| Supplied material |
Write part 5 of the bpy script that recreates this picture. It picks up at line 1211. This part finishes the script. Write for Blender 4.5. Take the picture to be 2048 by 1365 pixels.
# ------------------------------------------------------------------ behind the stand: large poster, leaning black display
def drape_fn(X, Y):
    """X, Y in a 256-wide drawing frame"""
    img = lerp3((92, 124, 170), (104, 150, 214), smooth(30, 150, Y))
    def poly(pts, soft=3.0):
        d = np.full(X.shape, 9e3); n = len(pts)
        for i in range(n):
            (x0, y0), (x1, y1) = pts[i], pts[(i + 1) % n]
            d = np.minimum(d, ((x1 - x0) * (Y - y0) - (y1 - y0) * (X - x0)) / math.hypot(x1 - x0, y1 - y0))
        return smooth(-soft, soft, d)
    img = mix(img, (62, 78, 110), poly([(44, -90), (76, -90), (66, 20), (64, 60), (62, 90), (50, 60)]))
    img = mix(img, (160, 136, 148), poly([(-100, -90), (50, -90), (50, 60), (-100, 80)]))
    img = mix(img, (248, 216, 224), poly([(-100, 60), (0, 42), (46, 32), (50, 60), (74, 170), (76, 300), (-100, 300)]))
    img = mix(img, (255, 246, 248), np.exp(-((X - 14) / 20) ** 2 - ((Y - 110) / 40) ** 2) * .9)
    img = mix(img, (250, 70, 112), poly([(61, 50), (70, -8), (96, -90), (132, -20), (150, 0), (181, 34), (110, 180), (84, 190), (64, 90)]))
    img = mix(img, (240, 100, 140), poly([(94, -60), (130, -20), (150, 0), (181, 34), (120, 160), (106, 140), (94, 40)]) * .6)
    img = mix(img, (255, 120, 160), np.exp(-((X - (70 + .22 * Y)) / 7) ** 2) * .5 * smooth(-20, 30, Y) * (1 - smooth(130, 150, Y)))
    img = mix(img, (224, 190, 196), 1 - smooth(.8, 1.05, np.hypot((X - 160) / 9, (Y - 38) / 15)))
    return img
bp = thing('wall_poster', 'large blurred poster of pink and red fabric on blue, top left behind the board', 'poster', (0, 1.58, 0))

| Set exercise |
Extract all of the data exactly as written.

| The answer |
Write part 5 of the bpy script that recreates this picture. It picks up at line 1211. This part finishes the script. Write for Blender 4.5. Take the picture to be 2048 by 1365 pixels.
# ------------------------------------------------------------------ behind the stand: large poster, leaning black display
def drape_fn(X, Y):
    """X, Y in a 256-wide drawing frame"""
    img = lerp3((92, 124, 170), (104, 150, 214), smooth(30, 150, Y))
    def poly(pts, soft=3.0):
        d = np.full(X.shape, 9e3); n = len(pts)
        for i in range(n):
            (x0, y0), (x1, y1) = pts[i], pts[(i + 1) % n]
            d = np.minimum(d, ((x1 - x0) * (Y - y0) - (y1 - y0) * (X - x0)) / math.hypot(x1 - x0, y1 - y0))
        return smooth(-soft, soft, d)
    img = mix(img, (62, 78, 110), poly([(44, -90), (76, -90), (66, 20), (64, 60), (62, 90), (50, 60)]))
    img = mix(img, (160, 136, 148), poly([(-100, -90), (50, -90), (50, 60), (-100, 80)]))
    img = mix(img, (248, 216, 224), poly([(-100, 60), (0, 42), (46, 32), (50, 60), (74, 170), (76, 300), (-100, 300)]))
    img = mix(img, (255, 246, 248), np.exp(-((X - 14) / 20) ** 2 - ((Y - 110) / 40) ** 2) * .9)
    img = mix(img, (250, 70, 112), poly([(61, 50), (70, -8), (96, -90), (132, -20), (150, 0), (181, 34), (110, 180), (84, 190), (64, 90)]))
    img = mix(img, (240, 100, 140), poly([(94, -60), (130, -20), (150, 0), (181, 34), (120, 160), (106, 140), (94, 40)]) * .6)
    img = mix(img, (255, 120, 160), np.exp(-((X - (70 + .22 * Y)) / 7) ** 2) * .5 * smooth(-20, 30, Y) * (1 - smooth(130, 150, Y)))
    img = mix(img, (224, 190, 196), 1 - smooth(.8, 1.05, np.hypot((X - 160) / 9, (Y - 38) / 15)))
    return img
bp = thing('wall_poster', 'large blurred poster of pink and red fabric on blue, top left behind the board', 'poster', (0, 1.58, 0))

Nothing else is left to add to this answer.